Dans sa série d’installations-performances filmées intitulée KYOSHITSU SHOHAKU – Une pièce vide devient blanche pour l’illumination, Season Lao met en scène une personne anonyme assise sur un rondin, ayant pour support de contemplation un autre rondin coupé en biseau par la puissance de la nature, tantôt à proximité d’une figure bouddhique et d’une image de paysage comme à Ōsaka, tantôt en extérieur au bord de l’eau et sur fond de végétation comme à Nice (ce qui parait équivalent dans l’esprit de l’artiste), et dans les deux cas installée au milieu d’une brume créée le temps de la captation. Cette oeuvre est une métaphore du rapport entre l’homme et la nature souvent illustré dans les peintures de paysage par la figuration humaine ou son évocation à travers une cabane ou un studio vide. Ici, c’est bien le bouddhisme chan, ou zen, qui est réinterprété dans une version contemporaine. L’artiste accompagne le spectateur vers la méditation.

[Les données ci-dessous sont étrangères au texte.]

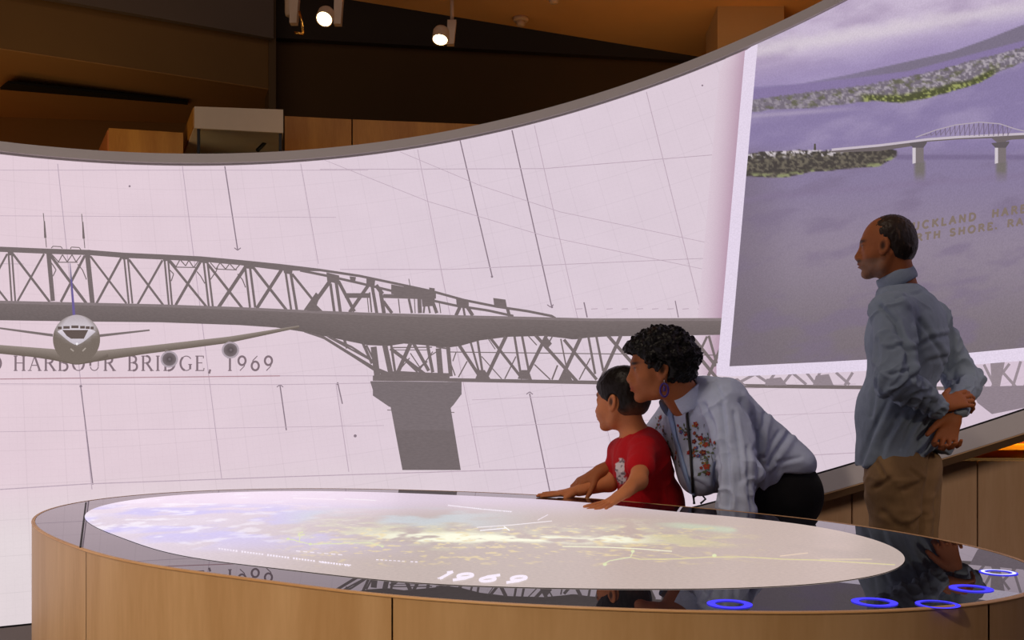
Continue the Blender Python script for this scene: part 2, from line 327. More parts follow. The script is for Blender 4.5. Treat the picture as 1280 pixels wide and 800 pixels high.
# paper coloured emissive display with faint graph paper
def paper():
    m = emat('display_paper_image', (222, 203, 214)); nt = m.node_tree; b = nt.nodes['Principled BSDF']
    a = nt.nodes.new('ShaderNodeAttribute'); a.attribute_name = 'Col'
    uv = nt.nodes.new('ShaderNodeUVMap'); sp = nt.nodes.new('ShaderNodeSeparateXYZ'); nt.links.new(uv.outputs[0], sp.inputs[0])
    def M(op, x, y=None, c=None):
        n = nt.nodes.new('ShaderNodeMath'); n.operation = op
        for i, v in enumerate((x, y, c)):
            if v is None: continue
            if hasattr(v, 'is_linked'): nt.links.new(v, n.inputs[i])
            else: n.inputs[i].default_value = v
        return n.outputs[0]
    def grid(ch, per, wd):
        f = M('FRACT', M('DIVIDE', ch, per)); d = M('ABSOLUTE', M('SUBTRACT', f, .5)); return M('LESS_THAN', d, wd/per)
    g = M('ADD', M('MULTIPLY', M('ADD', grid(sp.outputs[0], .138, .0016), grid(sp.outputs[1], .138, .0016)), .055),
          M('MULTIPLY', M('ADD', grid(sp.outputs[0], .0276, .0012), grid(sp.outputs[1], .0276, .0012)), .018))
    n1 = nt.nodes.new('ShaderNodeTexNoise'); n1.inputs['Scale'].default_value = 5; n1.inputs['Detail'].default_value = 5; nt.links.new(uv.outputs[0], n1.inputs['Vector'])
    n2 = nt.nodes.new('ShaderNodeTexNoise'); n2.inputs['Scale'].default_value = 120; nt.links.new(uv.outputs[0], n2.inputs['Vector'])
    k = M('ADD', M('MULTIPLY', M('SUBTRACT', n1.outputs[0], .5), .10), M('MULTIPLY', M('SUBTRACT', n2.outputs[0], .5), .06))
    k = M('SUBTRACT', M('ADD', k, 1.0), g)
    vm = nt.nodes.new('ShaderNodeVectorMath'); vm.operation = 'SCALE'; nt.links.new(a.outputs['Color'], vm.inputs[0]); nt.links.new(k, vm.inputs['Scale'])
    nt.links.new(vm.outputs[0], b.inputs['Emission Color']); return m
M_paper = paper()
n, kh = 300, 40
th = np.linspace(TH0, TH1, n); hh = np.linspace(-RL, 0, kh); TT, HH = np.meshgrid(th, hh)
V = ring(TT.ravel(), HH.ravel()); F = []
for i in range(kh-1):
    for a in range(n-1): F.append((i*n+a, i*n+a+1, (i+1)*n+a+1, (i+1)*n+a))
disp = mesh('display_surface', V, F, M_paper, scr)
uvl = disp.data.uv_layers.new(name='UVMap'); li = np.zeros(len(disp.data.loops), np.int32); disp.data.loops.foreach_get('vertex_index', li)
uvv = np.stack([TT.ravel()*RR+20, HH.ravel()+10], -1); uvl.data.foreach_set('uv', uvv[li].astype(np.float32).ravel())
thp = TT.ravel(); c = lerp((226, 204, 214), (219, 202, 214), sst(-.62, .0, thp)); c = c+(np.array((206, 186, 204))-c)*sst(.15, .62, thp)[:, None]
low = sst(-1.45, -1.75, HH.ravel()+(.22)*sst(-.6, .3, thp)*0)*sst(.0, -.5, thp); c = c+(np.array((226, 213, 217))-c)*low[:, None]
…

L’assise et le support sont présentés physiquement et en vidéo, cette dernière étant une sorte de mode d’emploi expliquant la possibilité de la contemplation pensive. J’ai pu constater l’efficacité évocatrice de cette création de Lao sur certains visiteurs du musée qui se sont assis en face de l’installation pour méditer. « Lorsque le coeur humain devient le miroir de soi-même et du monde, alors seulement commence la véritable possibilité de vivre5. » Grâce à Season Lao, le musée a ainsi pu partager avec son public cette esthétique chargée de spiritualité qui, partant de la nature, est une invitation à explorer sa propre humanité.